Drupal 4.5.0 installed

The updated to Drupal 4.5.0 was almost uneventful; there are a few things that caught me offguard (even though Mitch Frazier warned me of one of them).

First was the database update stuff, since I was upgrading from 4.4.2. Mitch had told me about this, since we're planning to update Linux Gazette to 4.5.0. That and a few other things lead to my experimenting on my site before pissing off the Linux Gazette community with weird happenings. Now there are a few things that could be done with the installation notes in Drupal. When one looks at install.txt, you're told to run 'upgrade.php' and that then tells you to add some tables. Fair enough, but wouldn't it be better to have that available in the install.txt? I think so. I ran the upgrade script off of the link in the upgrade.php file, and there were some failures (because I hadn't added the tables they said to).

Umm. Couldn't we have the tables updated in upgrade.php? Well, it would be involved since there are different updates needed for different versions.

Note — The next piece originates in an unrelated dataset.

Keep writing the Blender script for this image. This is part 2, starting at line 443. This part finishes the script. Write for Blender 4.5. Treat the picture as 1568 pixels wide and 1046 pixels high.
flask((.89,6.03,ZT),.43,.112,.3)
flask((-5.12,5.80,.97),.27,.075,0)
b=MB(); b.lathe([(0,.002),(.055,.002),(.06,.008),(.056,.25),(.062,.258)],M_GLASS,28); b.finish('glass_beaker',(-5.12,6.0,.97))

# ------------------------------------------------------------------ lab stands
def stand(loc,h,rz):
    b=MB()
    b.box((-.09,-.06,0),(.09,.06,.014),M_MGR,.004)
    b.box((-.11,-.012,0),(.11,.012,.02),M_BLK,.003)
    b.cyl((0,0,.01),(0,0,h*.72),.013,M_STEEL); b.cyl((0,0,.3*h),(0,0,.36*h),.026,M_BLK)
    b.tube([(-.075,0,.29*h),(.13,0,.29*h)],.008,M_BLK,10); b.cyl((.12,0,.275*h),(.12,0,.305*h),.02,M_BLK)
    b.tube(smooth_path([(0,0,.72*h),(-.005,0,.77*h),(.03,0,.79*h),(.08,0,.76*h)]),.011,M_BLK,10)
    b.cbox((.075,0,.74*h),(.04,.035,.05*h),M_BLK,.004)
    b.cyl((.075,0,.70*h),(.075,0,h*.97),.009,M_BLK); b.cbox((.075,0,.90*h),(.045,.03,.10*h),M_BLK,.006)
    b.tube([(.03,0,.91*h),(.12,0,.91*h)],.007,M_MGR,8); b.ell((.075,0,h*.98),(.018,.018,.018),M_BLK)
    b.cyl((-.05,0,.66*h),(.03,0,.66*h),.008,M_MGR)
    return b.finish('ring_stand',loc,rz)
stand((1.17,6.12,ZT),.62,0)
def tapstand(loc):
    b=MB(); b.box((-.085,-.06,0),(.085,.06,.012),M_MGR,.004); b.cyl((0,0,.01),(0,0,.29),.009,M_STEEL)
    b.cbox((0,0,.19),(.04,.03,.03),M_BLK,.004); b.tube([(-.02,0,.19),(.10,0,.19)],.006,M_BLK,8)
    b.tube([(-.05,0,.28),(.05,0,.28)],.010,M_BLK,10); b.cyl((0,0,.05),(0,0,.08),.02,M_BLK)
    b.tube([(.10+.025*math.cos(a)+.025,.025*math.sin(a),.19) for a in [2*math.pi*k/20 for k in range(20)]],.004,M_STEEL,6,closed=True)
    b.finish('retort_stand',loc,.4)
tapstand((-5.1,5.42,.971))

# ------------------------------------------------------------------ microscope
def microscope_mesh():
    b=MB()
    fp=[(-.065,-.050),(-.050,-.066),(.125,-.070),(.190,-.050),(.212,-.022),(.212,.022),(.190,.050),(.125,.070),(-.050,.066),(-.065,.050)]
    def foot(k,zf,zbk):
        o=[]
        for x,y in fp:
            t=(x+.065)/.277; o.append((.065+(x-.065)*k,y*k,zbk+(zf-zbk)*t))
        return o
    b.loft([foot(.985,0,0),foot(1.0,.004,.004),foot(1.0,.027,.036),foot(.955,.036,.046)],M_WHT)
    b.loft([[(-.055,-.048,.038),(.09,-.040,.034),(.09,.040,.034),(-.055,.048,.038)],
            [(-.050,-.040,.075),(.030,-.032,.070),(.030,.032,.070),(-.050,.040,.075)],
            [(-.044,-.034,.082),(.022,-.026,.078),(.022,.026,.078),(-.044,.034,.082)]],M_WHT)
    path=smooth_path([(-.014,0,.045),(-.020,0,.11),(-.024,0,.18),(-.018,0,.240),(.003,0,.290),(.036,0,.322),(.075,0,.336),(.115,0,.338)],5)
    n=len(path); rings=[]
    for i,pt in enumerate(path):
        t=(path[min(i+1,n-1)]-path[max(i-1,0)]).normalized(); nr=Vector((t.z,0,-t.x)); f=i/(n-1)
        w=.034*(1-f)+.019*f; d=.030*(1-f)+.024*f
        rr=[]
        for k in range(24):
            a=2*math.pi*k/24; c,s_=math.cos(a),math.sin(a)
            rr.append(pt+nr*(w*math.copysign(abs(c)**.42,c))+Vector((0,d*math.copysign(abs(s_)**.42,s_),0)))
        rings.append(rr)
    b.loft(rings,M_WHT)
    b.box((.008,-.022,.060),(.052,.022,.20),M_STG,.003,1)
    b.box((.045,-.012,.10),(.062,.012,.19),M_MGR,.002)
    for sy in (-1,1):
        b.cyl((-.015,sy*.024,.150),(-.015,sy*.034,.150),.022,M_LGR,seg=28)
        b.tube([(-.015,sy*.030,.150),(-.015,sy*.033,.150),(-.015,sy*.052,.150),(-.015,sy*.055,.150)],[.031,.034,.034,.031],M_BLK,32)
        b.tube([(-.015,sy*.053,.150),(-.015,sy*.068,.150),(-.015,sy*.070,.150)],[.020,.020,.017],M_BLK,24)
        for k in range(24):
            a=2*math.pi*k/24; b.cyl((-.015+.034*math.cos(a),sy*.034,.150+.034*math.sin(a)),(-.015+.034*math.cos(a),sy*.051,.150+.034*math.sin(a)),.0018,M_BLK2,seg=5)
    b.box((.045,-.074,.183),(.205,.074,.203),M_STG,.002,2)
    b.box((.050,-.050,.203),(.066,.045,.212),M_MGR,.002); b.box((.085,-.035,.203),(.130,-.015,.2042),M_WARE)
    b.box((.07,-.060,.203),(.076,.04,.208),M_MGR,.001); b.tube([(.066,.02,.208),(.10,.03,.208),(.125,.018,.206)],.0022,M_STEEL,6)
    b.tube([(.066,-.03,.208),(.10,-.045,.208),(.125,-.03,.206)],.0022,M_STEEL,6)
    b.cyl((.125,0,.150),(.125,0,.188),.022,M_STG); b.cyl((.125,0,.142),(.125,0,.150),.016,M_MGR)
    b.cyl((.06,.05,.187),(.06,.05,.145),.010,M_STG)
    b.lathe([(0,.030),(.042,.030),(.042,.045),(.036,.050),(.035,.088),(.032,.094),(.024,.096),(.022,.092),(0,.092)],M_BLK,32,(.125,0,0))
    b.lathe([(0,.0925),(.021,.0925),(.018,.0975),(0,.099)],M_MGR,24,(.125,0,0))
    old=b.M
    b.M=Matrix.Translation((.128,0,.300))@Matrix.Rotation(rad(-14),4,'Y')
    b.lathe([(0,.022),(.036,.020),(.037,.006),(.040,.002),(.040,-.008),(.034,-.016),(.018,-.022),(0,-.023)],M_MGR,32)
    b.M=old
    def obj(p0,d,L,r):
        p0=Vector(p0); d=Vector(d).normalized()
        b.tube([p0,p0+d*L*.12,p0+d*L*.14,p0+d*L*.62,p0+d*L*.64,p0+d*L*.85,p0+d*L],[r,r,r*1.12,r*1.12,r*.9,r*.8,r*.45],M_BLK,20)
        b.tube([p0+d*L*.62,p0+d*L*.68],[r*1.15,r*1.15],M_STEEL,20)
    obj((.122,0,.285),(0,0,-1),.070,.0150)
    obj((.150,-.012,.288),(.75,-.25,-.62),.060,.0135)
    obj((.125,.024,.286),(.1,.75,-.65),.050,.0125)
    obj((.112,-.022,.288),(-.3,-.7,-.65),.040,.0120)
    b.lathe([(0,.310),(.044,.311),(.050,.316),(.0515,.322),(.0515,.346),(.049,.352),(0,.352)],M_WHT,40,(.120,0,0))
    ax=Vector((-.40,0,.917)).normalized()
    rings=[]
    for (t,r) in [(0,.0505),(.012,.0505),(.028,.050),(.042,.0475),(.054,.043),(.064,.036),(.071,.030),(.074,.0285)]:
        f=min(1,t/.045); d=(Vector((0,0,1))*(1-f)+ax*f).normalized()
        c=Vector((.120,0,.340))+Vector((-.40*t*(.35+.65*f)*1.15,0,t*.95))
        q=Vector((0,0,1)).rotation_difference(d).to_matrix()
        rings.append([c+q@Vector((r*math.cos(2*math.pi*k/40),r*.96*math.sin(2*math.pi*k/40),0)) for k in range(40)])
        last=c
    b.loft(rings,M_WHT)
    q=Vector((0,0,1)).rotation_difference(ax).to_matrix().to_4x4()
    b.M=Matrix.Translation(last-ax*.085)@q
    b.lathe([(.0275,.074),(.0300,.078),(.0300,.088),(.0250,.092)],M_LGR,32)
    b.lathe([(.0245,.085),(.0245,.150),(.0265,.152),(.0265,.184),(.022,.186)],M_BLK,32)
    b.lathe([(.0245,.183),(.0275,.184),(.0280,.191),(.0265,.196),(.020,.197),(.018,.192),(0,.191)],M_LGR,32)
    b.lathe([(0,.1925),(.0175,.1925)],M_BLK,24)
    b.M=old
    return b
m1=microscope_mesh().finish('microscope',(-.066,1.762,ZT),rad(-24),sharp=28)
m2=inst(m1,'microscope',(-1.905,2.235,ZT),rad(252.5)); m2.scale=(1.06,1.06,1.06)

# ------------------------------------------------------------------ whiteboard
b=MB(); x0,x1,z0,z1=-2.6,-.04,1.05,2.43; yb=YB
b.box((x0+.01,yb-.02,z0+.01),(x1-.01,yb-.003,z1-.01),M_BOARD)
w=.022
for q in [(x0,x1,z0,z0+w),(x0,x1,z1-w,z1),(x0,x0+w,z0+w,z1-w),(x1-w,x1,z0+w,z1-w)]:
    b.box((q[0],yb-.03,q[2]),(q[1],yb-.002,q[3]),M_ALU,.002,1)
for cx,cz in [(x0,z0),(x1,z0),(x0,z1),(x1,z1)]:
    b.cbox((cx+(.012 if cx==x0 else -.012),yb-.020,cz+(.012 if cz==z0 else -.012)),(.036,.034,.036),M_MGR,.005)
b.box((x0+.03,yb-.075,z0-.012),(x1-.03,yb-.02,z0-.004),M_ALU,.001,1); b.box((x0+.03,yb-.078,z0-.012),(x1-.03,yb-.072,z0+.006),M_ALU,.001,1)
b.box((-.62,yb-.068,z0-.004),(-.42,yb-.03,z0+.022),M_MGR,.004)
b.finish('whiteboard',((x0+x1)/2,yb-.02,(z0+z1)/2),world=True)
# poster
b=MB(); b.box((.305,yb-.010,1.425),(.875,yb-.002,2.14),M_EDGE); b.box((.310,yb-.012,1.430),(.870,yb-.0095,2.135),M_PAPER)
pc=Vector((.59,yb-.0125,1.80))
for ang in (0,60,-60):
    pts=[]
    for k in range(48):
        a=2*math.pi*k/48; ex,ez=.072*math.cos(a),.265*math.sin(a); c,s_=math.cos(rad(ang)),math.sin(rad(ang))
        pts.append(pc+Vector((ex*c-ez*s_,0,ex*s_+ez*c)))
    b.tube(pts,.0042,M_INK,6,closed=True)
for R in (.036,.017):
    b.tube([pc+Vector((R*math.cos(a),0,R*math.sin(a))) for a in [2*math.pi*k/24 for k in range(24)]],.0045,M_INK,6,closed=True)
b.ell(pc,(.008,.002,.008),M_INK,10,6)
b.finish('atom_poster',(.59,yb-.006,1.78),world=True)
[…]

Fair enough. I added the right tables, verified that the tables were as they were supposed to be in MySQL, and happily plodded my way through until the thing I thought would be easy.

Since my host (Pixelstation.net) uses the '/admin' URL for a web console, I remembered that I had to hack the .htaccess file and the includes/common.inc file. This I did, and woe was me. Well, it wasn't that bad. But the links *still* didn't work right for the drupal administration interface, so I had to manually expand 'admin' to 'administration' to fiddle with things. And it still didn't work. There were some temporary hang-ups as well because of trailing spaces somewhere in the PHP additions I did (why don't the PHP folks fix that!?), but I hunted down these typos and fixed them.

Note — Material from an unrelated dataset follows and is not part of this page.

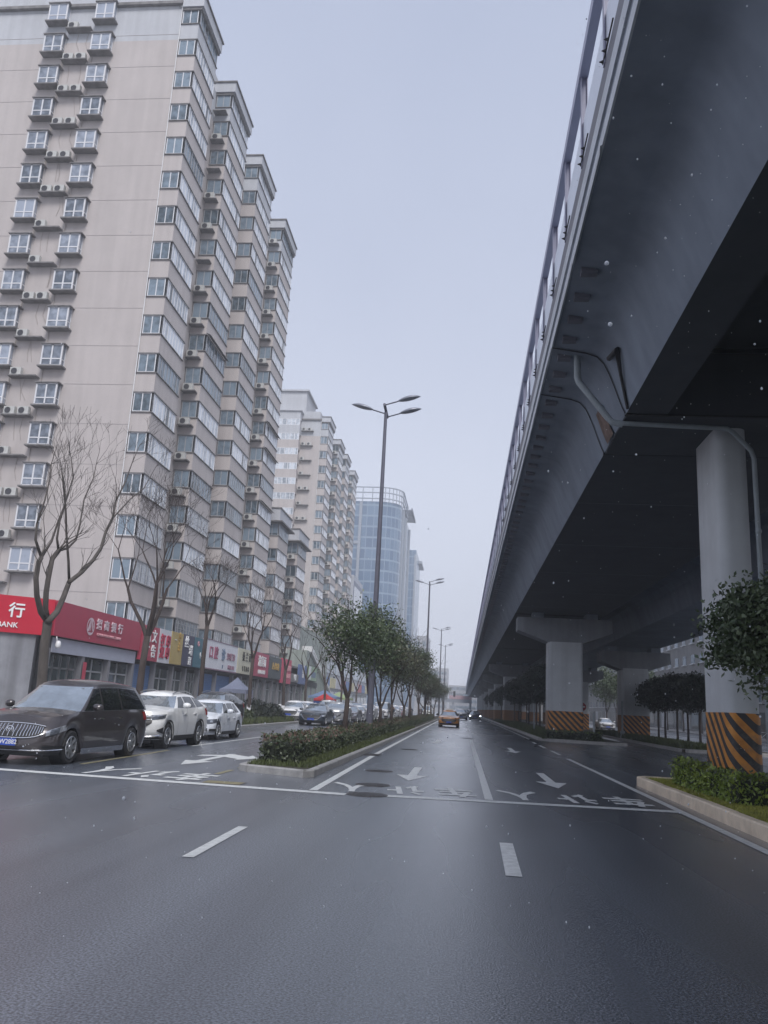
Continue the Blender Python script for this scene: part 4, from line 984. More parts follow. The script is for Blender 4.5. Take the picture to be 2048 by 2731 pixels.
T1 = leafy_tree('evergreen_tree','nearest evergreen tree of the median, left of the first lamp post',(-4.0,29.2,0.13),41,fork=1.6,zc=3.75,rx=1.2,rz=1.15,ncl=75,per=70,ls=.06,group=GM)
T2 = leafy_tree('evergreen_tree','second median evergreen tree, crown touching the first lamp post',(-4.0,36.9,0.13),42,fork=1.5,zc=4.35,rx=1.2,rz=1.45,ncl=85,per=70,ls=.07,group=GM)
T3 = leafy_tree('evergreen_tree','third median evergreen tree, just beyond the first lamp post',(-4.0,41.4,0.13),43,fork=1.3,zc=3.75,rx=1.35,rz=1.3,ncl=75,per=60,ls=.075,m=LEAFO,group=GM)
for i,(y,s,lab) in enumerate(((48,1.0,'fourth median evergreen tree from the front'),(58.6,1.12,'fifth median evergreen tree from the front'),(65,1.2,'sixth median evergreen tree, the tallest of the row before the second lamp post'),(78,1.1,'seventh median evergreen tree, shortly before the second lamp post'),(91,1.05,'eighth median evergreen tree at the foot of the second lamp post'),(100,1.0,'ninth median evergreen tree, just past the second lamp post'),(109,1.0,'tenth median evergreen tree, where the hedge ends'),(122,1.05,'eleventh median evergreen tree, beyond the hedge end'),(183,1.25,'lone round median tree far off, near the traffic light'))):
    dup((T2,T3,T1)[i%3], (-4.0,y,0.13), i*1.9, lab, (s*(.9,1.15,1.0,.85,1.2)[i%5],s*(1.1,.9,1.05,1.2)[i%4],s*(1.0,.92,1.08)[i%3]))
GR = 'clipped round trees in the dark under the overpass'
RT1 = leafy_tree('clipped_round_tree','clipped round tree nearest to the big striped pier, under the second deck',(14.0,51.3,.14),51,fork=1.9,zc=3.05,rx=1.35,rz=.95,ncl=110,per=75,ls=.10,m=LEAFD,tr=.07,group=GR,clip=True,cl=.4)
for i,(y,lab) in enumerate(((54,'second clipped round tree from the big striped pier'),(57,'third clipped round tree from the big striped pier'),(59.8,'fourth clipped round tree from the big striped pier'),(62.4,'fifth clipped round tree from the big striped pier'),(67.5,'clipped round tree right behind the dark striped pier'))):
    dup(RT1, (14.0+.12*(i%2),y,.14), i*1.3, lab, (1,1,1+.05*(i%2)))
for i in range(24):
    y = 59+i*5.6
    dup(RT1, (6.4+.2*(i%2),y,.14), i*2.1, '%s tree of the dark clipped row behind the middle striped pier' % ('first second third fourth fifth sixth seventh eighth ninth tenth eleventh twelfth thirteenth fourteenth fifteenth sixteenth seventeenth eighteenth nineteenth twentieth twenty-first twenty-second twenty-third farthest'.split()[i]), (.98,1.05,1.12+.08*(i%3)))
# tree by the right edge of the picture
leafy_tree('evergreen_tree','glossy evergreen tree in front of the big striped pier at the right edge',(5.05,13.3,.19),61,fork=1.5,zc=2.68,rx=1.15,rz=.92,ncl=230,per=100,ls=.05,m=LEAF,tr=.06,group=None,stems=4,cl=.2)
for i,(x,y,h) in enumerate(((21,104,5.2),(24,118,6),(21.5,128,6.2),(25.5,142,6))):
    leafy_tree('street_tree','%s leafy tree on the far side street, seen between the piers' % ('left','second','third','right')[i],(x,y,.0),70+i,fork=2.2,zc=h,rx=2.5,rz=2.5,ncl=80,per=55,ls=.16,m=LEAF,tr=.14,cl=.5,group='leafy trees of the far side street')
for i in range(6):
    bare_tree(30.5,84+i*9,'%s faint bare tree in front of the grey street building under the overpass' % 'first second third fourth fifth sixth'.split()[i],90+i,h=9,fork=3,nl=3,r=.12,lev=3,washed=False,group='bare trees by the grey street building')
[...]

And the thing STILL didn't work.

So I read up on Changing "user" and "admin" URLs (host automatically redirects) and found, lower in the thread, about the new global URL aliasing. That sounds really impressive, but to get there one has to have the ability to get to the administration pages in the first place.

No worries. I did it. So now the site is functional, now I have to explore the functionality and dink with the themes.

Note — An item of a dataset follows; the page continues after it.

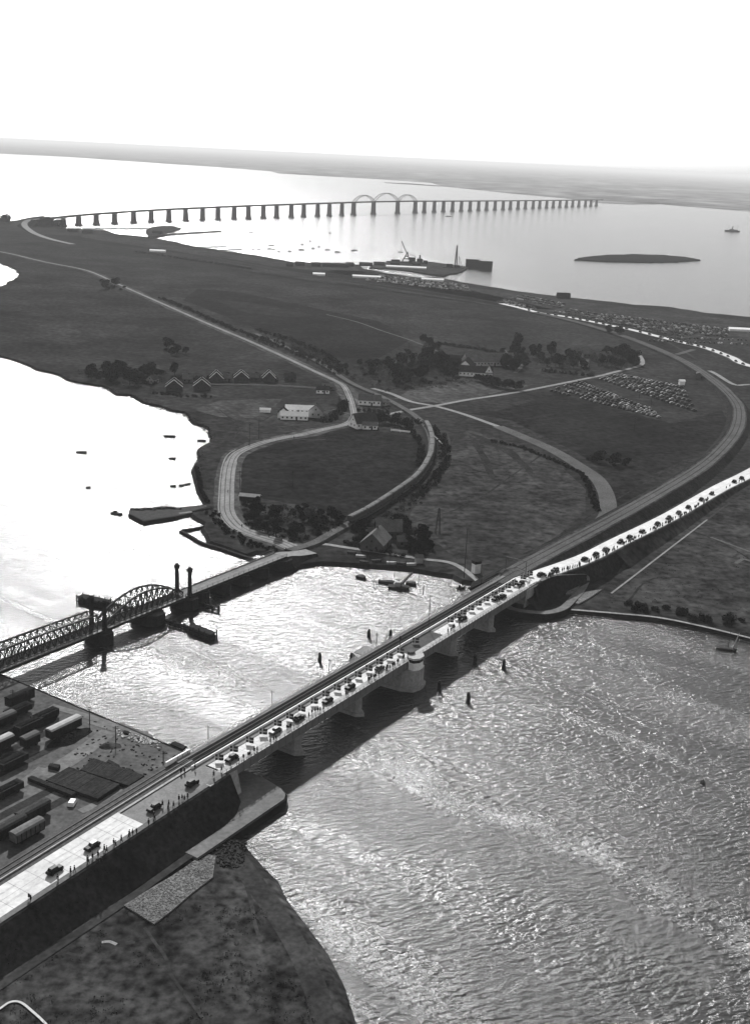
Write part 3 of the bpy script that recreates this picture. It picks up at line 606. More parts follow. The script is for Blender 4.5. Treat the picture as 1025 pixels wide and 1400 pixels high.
# approach surfaces on the near bank
ap = [BR(s, 0, zr(s)) for s in (-170, -130, -100, -70, -45, -26)]; ap2 = [BR(s, 0, zr(s)) for s in (-26, -20, -8, 2.0)]
mb = MB(); mb.sweep(ap, lambda i: [(9.2, 0.02), (0.9 if i > 2 else .3, 0.02)]); struct(mb.build('road', 'concrete_road'))
mb = MB(); mb.sweep(ap2, [(8.1, 0.0), (0.9, 0.0)]); struct(mb.build('road', 'asphalt'))
mb = MB(); mb.sweep(ap + ap2[1:], [(0.88, 0.05), (-0.6, 0.05)]); struct(mb.build('pavement', 'quay_top'))
mb = MB(); mb.sweep(ap + ap2[1:], [(15.2, -0.02), (9.3, -0.02)]); struct(mb.build('railway_bed', 'ballast'))
mb = MB(); mb.sweep(ap + ap2[1:], [(10.9, 0.05), (10.9, .35), (10.6, .35), (10.6, .05)], closed=True); tag(mb.build('kerb_wall', 'concrete'), 'long pale kerb between the approach road and the railway', 'kerb')
mb = MB(); mb.sweep(ap2, [(9.25, 0.03), (8.6, 0.03)]); struct(mb.build('pavement', 'concrete'))
for n0 in (12.2, 13.65):
    mb = MB(); mb.sweep(ap + ap2[1:], [(n0 + .06, 0), (n0 + .06, .18), (n0 - .06, .18), (n0 - .06, 0)], closed=True); tag(mb.build('rail', 'steel_mid'), 'steel rail on the near approach, %s of the two' % ('right' if n0 < 13 else 'left'), 'rail')
mb = MB()
mb.sweep([BR(-4, 14.3, 9), BR(5, 14.3, 9)], [(.2, -1), (.2, 1.1), (-.2, 1.1), (-.2, -1)], closed=True); tag(mb.build('parapet_wall', 'whitewash'), 'short pale wall ending the bridge railing at the yard', 'wall')

mb = MB()
for a_, b_ in ((S0, LF0), (LF1, S1)):
    for k in range(int((b_ - a_) / 5)): seg(mb, a_ + k * 5 + 2.5, a_ + k * 5 + 2.58, 2.6, 6.5, 8.871, 8.874)
    seg(mb, a_, b_, 4.52, 4.58, 8.871, 8.875)
o = mb.build('slab_joints', 'asphalt', nb); o['kind'] = 'stuff'
mb = MB()
for k in range(28):
    s_ = -166 + k * 5.1; mb.sweep([BR(s_, 0, zr(s_)), BR(s_ + .09, 0, zr(s_ + .09))], [(9.2, .026), (.9, .026)])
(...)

You know, I like this sort of stuff... but I sincerely doubt many other people do. I haven't come to a conclusion on how exactly to make it better, but I'm thinking making the 'admin' urls for drupal the 'drupaladmin' directories makes some sort of sense. It gets past all this gobblygook that will scare the heebie jeebies out of less technically interested users. But then, people like me need to get paid, right? Yeah, but not for solving the same problems over and over. That's boring.

If you see weird things happening on the site, I'm breaking stuff in the background again.